Wie oft, wenn es außenpolitische Schwierigkeiten und Fehlschläge gibt, überträgt sich die Aggression auf die Innenpolitik. Derzeit streiten russische "Ultrapatrioten" erbittert über angeblich gewaltbereite Migranten aus Zentralasien, die den Russen nicht den nötigen Respekt entgegenbrächten: "Der Krieg veränderte die russische Gesellschaft.
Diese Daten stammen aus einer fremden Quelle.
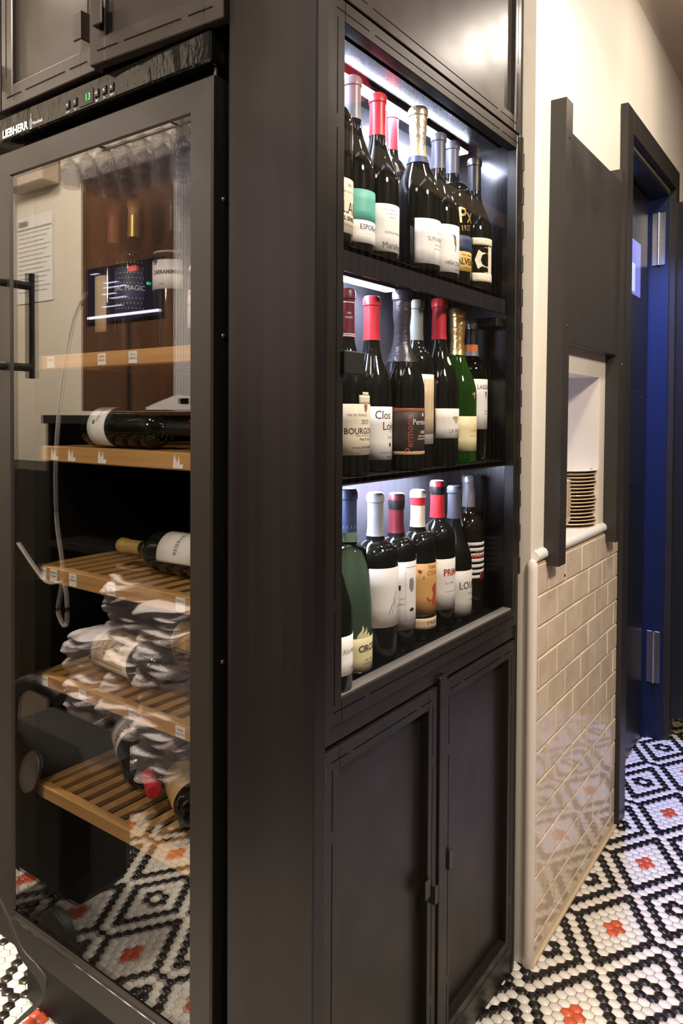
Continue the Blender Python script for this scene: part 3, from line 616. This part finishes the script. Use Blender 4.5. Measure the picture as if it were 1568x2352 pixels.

Die Russen sind endlich aus ihrem Dämmerzustand erwacht, in den sie die liberalen Geschäftsleute der 90er-Jahre gestürzt haben, mit dem Ziel, die Russen als Nation zu zerstören – sie trunken zu machen, zu korrumpieren, zu verderben und zu zerstören." Entweder die Russen würden wieder zu einer "großen Nation", so die Weltsicht dieser rechtsradikalen Propagandisten, oder sie gingen mit Russland unter: "Ohne Russen gibt es kein Russland. Die Russen sind der Kitt, der Russland zusammenhält. Wenn es für die Russen gut läuft, läuft es für alle gut. Der russische Unabhängigkeitskampf hat begonnen und er muss weitergehen."